---------- DATA EXTRACT

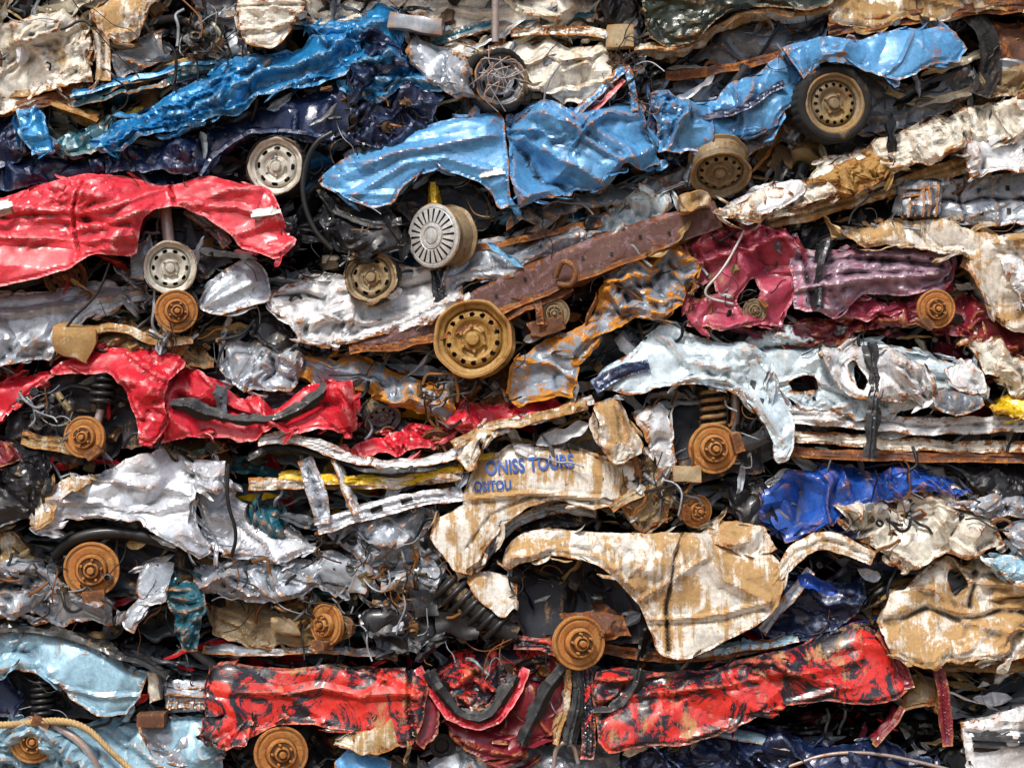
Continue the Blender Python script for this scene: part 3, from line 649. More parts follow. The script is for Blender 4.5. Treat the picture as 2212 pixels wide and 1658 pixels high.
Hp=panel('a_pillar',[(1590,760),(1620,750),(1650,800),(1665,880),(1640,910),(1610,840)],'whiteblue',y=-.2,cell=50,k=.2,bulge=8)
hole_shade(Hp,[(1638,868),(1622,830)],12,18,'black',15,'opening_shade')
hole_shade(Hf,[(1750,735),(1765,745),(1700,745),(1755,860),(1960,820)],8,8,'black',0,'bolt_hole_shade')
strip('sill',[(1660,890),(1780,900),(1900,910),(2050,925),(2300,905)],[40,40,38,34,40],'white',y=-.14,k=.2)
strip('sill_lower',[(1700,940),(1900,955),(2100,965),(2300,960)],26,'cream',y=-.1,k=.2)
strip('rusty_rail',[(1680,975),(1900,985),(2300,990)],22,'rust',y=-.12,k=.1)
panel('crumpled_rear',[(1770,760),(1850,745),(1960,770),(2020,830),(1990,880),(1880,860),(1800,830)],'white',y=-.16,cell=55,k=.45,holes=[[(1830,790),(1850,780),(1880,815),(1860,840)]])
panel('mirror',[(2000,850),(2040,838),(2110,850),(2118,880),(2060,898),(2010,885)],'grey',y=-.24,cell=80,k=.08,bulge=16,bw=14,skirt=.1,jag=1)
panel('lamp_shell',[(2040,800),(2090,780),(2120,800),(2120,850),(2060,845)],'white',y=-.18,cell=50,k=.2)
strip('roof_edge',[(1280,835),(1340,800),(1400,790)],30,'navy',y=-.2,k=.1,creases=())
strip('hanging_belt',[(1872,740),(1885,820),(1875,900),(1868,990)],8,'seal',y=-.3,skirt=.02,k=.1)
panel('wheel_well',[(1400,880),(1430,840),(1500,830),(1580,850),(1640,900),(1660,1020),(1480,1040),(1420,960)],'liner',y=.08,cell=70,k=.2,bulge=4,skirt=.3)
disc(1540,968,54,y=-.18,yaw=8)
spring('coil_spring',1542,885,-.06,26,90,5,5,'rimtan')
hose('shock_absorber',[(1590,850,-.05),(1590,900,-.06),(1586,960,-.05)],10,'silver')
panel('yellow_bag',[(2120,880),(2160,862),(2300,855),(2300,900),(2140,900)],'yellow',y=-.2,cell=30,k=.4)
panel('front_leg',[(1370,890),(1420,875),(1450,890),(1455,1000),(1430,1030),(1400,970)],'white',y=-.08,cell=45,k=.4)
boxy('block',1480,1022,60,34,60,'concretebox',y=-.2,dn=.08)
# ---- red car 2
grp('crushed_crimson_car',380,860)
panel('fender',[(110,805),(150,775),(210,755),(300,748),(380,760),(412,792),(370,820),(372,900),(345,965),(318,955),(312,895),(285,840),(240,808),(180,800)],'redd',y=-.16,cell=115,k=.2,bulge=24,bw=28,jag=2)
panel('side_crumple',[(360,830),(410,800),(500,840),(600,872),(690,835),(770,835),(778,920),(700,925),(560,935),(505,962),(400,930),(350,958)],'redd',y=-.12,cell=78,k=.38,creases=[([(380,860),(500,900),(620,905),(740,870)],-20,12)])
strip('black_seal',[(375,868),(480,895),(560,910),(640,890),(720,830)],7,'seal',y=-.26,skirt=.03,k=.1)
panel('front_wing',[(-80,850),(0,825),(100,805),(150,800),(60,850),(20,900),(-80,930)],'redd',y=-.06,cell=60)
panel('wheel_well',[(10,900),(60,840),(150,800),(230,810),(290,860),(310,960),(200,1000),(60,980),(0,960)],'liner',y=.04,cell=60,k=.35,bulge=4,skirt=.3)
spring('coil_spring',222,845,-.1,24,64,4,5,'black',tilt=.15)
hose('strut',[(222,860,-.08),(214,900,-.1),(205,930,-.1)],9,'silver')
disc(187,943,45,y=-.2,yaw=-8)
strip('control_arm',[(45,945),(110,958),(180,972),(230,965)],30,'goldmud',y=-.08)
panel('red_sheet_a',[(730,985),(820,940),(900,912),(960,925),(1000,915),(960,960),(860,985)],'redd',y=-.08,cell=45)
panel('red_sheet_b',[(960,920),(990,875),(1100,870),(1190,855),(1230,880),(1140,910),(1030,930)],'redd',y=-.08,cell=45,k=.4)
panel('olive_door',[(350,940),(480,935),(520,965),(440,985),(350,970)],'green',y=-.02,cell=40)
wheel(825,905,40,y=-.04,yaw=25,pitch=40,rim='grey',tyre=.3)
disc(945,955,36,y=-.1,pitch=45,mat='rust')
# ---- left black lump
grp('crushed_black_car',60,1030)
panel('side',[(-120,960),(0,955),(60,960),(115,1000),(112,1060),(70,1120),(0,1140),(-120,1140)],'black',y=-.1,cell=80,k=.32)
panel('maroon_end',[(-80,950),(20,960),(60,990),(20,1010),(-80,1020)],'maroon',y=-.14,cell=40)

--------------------

> **TASK DIRECTIONS**
Exclude the pictures. Write out the remaining data exactly.

> **PROBLEM SOLUTION**
Continue the Blender Python script for this scene: part 3, from line 649. More parts follow. The script is for Blender 4.5. Treat the picture as 2212 pixels wide and 1658 pixels high.
Hp=panel('a_pillar',[(1590,760),(1620,750),(1650,800),(1665,880),(1640,910),(1610,840)],'whiteblue',y=-.2,cell=50,k=.2,bulge=8)
hole_shade(Hp,[(1638,868),(1622,830)],12,18,'black',15,'opening_shade')
hole_shade(Hf,[(1750,735),(1765,745),(1700,745),(1755,860),(1960,820)],8,8,'black',0,'bolt_hole_shade')
strip('sill',[(1660,890),(1780,900),(1900,910),(2050,925),(2300,905)],[40,40,38,34,40],'white',y=-.14,k=.2)
strip('sill_lower',[(1700,940),(1900,955),(2100,965),(2300,960)],26,'cream',y=-.1,k=.2)
strip('rusty_rail',[(1680,975),(1900,985),(2300,990)],22,'rust',y=-.12,k=.1)
panel('crumpled_rear',[(1770,760),(1850,745),(1960,770),(2020,830),(1990,880),(1880,860),(1800,830)],'white',y=-.16,cell=55,k=.45,holes=[[(1830,790),(1850,780),(1880,815),(1860,840)]])
panel('mirror',[(2000,850),(2040,838),(2110,850),(2118,880),(2060,898),(2010,885)],'grey',y=-.24,cell=80,k=.08,bulge=16,bw=14,skirt=.1,jag=1)
panel('lamp_shell',[(2040,800),(2090,780),(2120,800),(2120,850),(2060,845)],'white',y=-.18,cell=50,k=.2)
strip('roof_edge',[(1280,835),(1340,800),(1400,790)],30,'navy',y=-.2,k=.1,creases=())
strip('hanging_belt',[(1872,740),(1885,820),(1875,900),(1868,990)],8,'seal',y=-.3,skirt=.02,k=.1)
panel('wheel_well',[(1400,880),(1430,840),(1500,830),(1580,850),(1640,900),(1660,1020),(1480,1040),(1420,960)],'liner',y=.08,cell=70,k=.2,bulge=4,skirt=.3)
disc(1540,968,54,y=-.18,yaw=8)
spring('coil_spring',1542,885,-.06,26,90,5,5,'rimtan')
hose('shock_absorber',[(1590,850,-.05),(1590,900,-.06),(1586,960,-.05)],10,'silver')
panel('yellow_bag',[(2120,880),(2160,862),(2300,855),(2300,900),(2140,900)],'yellow',y=-.2,cell=30,k=.4)
panel('front_leg',[(1370,890),(1420,875),(1450,890),(1455,1000),(1430,1030),(1400,970)],'white',y=-.08,cell=45,k=.4)
boxy('block',1480,1022,60,34,60,'concretebox',y=-.2,dn=.08)
# ---- red car 2
grp('crushed_crimson_car',380,860)
panel('fender',[(110,805),(150,775),(210,755),(300,748),(380,760),(412,792),(370,820),(372,900),(345,965),(318,955),(312,895),(285,840),(240,808),(180,800)],'redd',y=-.16,cell=115,k=.2,bulge=24,bw=28,jag=2)
panel('side_crumple',[(360,830),(410,800),(500,840),(600,872),(690,835),(770,835),(778,920),(700,925),(560,935),(505,962),(400,930),(350,958)],'redd',y=-.12,cell=78,k=.38,creases=[([(380,860),(500,900),(620,905),(740,870)],-20,12)])
strip('black_seal',[(375,868),(480,895),(560,910),(640,890),(720,830)],7,'seal',y=-.26,skirt=.03,k=.1)
panel('front_wing',[(-80,850),(0,825),(100,805),(150,800),(60,850),(20,900),(-80,930)],'redd',y=-.06,cell=60)
panel('wheel_well',[(10,900),(60,840),(150,800),(230,810),(290,860),(310,960),(200,1000),(60,980),(0,960)],'liner',y=.04,cell=60,k=.35,bulge=4,skirt=.3)
spring('coil_spring',222,845,-.1,24,64,4,5,'black',tilt=.15)
hose('strut',[(222,860,-.08),(214,900,-.1),(205,930,-.1)],9,'silver')
disc(187,943,45,y=-.2,yaw=-8)
strip('control_arm',[(45,945),(110,958),(180,972),(230,965)],30,'goldmud',y=-.08)
panel('red_sheet_a',[(730,985),(820,940),(900,912),(960,925),(1000,915),(960,960),(860,985)],'redd',y=-.08,cell=45)
panel('red_sheet_b',[(960,920),(990,875),(1100,870),(1190,855),(1230,880),(1140,910),(1030,930)],'redd',y=-.08,cell=45,k=.4)
panel('olive_door',[(350,940),(480,935),(520,965),(440,985),(350,970)],'green',y=-.02,cell=40)
wheel(825,905,40,y=-.04,yaw=25,pitch=40,rim='grey',tyre=.3)
disc(945,955,36,y=-.1,pitch=45,mat='rust')
# ---- left black lump
grp('crushed_black_car',60,1030)
panel('side',[(-120,960),(0,955),(60,960),(115,1000),(112,1060),(70,1120),(0,1140),(-120,1140)],'black',y=-.1,cell=80,k=.32)
panel('maroon_end',[(-80,950),(20,960),(60,990),(20,1010),(-80,1020)],'maroon',y=-.14,cell=40)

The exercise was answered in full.